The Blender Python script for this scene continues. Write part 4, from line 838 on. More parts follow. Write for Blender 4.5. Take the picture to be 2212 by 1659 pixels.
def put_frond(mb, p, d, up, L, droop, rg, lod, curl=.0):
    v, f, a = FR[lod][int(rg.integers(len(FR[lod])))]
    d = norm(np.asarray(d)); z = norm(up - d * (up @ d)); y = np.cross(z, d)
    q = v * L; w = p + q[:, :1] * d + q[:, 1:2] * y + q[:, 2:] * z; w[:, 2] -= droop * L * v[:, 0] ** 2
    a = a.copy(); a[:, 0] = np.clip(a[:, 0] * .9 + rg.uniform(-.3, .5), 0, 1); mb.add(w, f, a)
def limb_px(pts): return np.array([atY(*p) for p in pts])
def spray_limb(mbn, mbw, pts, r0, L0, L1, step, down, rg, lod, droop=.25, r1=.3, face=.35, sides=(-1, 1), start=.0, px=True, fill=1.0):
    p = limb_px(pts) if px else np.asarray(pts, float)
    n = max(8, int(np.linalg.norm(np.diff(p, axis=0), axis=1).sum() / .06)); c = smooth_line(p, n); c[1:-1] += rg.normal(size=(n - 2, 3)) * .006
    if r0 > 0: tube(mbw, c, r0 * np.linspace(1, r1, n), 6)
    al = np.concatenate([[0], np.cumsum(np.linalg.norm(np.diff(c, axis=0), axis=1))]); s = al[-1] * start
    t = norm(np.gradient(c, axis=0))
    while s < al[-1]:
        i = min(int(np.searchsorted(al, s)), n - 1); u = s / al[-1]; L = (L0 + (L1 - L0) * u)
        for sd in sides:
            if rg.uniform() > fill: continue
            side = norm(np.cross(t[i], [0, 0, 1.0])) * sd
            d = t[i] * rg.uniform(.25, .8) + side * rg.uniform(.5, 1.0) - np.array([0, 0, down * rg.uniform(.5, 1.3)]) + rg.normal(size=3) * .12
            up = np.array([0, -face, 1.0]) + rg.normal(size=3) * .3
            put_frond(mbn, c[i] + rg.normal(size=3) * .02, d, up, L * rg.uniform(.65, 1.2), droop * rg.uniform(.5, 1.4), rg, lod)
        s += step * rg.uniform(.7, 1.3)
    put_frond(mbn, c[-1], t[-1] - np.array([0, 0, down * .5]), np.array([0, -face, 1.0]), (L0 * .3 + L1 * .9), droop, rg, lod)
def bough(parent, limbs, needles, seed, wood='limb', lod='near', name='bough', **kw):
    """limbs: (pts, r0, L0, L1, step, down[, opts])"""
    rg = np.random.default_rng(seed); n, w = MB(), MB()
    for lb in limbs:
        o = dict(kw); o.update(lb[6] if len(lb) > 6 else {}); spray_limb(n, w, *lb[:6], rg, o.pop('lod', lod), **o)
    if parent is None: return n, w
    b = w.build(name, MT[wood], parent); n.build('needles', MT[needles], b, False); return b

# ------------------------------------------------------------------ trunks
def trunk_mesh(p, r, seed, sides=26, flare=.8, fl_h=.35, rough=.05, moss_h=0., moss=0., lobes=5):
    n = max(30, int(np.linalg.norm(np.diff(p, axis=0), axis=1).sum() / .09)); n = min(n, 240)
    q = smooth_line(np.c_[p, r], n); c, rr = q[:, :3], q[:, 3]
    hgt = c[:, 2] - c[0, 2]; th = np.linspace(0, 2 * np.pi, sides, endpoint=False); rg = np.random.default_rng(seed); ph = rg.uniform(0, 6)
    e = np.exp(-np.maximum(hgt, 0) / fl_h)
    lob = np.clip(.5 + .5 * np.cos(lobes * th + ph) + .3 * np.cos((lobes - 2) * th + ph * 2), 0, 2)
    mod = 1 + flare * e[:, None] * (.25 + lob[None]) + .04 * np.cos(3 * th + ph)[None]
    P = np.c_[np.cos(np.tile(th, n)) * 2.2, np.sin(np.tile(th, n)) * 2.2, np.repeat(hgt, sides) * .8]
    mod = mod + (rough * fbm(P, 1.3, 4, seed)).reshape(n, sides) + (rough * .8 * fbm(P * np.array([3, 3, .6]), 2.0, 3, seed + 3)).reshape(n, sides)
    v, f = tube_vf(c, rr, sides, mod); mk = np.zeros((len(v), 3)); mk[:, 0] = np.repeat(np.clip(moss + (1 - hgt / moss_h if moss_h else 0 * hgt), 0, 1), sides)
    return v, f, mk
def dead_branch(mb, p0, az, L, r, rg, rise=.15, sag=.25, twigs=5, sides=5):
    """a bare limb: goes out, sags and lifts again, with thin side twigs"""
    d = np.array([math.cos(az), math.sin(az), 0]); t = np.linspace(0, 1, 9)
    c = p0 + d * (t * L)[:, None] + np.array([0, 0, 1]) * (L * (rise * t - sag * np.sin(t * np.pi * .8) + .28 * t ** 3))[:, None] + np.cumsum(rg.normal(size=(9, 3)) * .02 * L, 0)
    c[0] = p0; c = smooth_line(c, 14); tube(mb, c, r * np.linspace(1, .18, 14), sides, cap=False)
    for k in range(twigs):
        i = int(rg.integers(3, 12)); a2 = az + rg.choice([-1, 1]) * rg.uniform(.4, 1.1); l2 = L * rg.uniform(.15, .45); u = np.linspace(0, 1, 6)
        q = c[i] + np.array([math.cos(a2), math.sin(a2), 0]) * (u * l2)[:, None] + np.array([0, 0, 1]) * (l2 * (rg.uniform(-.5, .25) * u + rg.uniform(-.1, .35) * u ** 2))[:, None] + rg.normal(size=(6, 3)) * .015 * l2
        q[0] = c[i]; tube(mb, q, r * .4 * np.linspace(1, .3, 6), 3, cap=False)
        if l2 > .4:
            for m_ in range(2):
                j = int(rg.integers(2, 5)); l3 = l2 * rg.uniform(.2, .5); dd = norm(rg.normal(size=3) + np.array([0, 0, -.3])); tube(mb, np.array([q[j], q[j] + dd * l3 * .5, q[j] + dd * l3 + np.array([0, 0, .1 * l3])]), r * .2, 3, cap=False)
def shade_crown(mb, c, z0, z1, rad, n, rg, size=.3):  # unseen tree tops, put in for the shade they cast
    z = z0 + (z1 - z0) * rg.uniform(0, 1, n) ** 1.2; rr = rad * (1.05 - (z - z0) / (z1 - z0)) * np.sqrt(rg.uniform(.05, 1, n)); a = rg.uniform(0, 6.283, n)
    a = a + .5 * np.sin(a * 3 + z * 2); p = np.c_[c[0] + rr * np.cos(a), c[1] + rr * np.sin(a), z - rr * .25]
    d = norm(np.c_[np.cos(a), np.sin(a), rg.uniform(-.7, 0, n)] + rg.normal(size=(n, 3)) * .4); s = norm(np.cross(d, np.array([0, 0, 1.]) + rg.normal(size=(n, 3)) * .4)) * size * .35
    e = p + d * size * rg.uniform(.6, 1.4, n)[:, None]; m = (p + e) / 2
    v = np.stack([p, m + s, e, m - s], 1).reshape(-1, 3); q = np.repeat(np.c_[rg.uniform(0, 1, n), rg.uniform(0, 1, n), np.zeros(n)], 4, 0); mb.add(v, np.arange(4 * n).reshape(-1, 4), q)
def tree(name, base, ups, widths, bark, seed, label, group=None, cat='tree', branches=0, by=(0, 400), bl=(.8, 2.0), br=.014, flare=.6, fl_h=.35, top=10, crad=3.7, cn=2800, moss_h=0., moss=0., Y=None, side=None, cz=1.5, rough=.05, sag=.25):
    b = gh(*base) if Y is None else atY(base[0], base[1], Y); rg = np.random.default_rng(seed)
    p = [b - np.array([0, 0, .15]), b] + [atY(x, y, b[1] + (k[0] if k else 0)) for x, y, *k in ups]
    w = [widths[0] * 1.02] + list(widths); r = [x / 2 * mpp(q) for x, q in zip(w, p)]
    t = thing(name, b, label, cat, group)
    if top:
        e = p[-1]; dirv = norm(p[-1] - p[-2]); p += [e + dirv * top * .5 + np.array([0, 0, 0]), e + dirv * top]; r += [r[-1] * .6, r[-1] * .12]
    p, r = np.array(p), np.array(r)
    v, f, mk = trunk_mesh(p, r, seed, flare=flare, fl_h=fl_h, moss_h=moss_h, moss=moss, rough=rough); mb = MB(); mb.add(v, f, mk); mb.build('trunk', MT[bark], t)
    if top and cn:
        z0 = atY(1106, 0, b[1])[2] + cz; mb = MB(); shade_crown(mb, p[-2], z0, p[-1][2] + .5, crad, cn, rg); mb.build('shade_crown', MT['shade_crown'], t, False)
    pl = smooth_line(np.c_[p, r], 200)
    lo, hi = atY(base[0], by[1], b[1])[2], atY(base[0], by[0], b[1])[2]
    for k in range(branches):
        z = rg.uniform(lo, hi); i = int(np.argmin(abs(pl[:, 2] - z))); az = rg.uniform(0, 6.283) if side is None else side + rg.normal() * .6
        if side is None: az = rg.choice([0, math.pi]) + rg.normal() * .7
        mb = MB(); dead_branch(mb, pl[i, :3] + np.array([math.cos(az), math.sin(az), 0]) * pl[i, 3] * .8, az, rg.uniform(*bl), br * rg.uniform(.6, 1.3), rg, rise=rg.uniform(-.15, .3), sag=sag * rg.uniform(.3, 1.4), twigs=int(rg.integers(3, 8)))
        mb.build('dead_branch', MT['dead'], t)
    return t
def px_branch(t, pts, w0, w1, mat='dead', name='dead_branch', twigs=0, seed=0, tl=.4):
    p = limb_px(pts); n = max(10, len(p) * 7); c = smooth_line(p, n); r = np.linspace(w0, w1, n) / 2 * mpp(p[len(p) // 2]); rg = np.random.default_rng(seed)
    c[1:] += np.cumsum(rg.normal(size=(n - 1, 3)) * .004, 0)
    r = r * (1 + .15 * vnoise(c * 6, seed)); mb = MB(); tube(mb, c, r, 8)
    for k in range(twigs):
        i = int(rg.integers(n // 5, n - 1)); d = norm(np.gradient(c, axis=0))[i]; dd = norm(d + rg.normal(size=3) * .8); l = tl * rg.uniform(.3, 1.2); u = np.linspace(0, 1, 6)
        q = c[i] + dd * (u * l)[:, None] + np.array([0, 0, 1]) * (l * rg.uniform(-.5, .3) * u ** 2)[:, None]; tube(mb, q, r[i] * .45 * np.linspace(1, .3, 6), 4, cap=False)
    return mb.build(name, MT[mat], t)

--

Written task
Produce the lines from the top of the listing through the "q = v * L; w = p" line exactly as they appear, with no additional output.

Answer to the exercise
The Blender Python script for this scene continues. Write part 4, from line 838 on. More parts follow. Write for Blender 4.5. Take the picture to be 2212 by 1659 pixels.
def put_frond(mb, p, d, up, L, droop, rg, lod, curl=.0):
    v, f, a = FR[lod][int(rg.integers(len(FR[lod])))]
    d = norm(np.asarray(d)); z = norm(up - d * (up @ d)); y = np.cross(z, d)
    q = v * L; w = p + q[:, :1] * d + q[:, 1:2] * y + q[:, 2:] * z; w[:, 2] -= droop * L * v[:, 0] ** 2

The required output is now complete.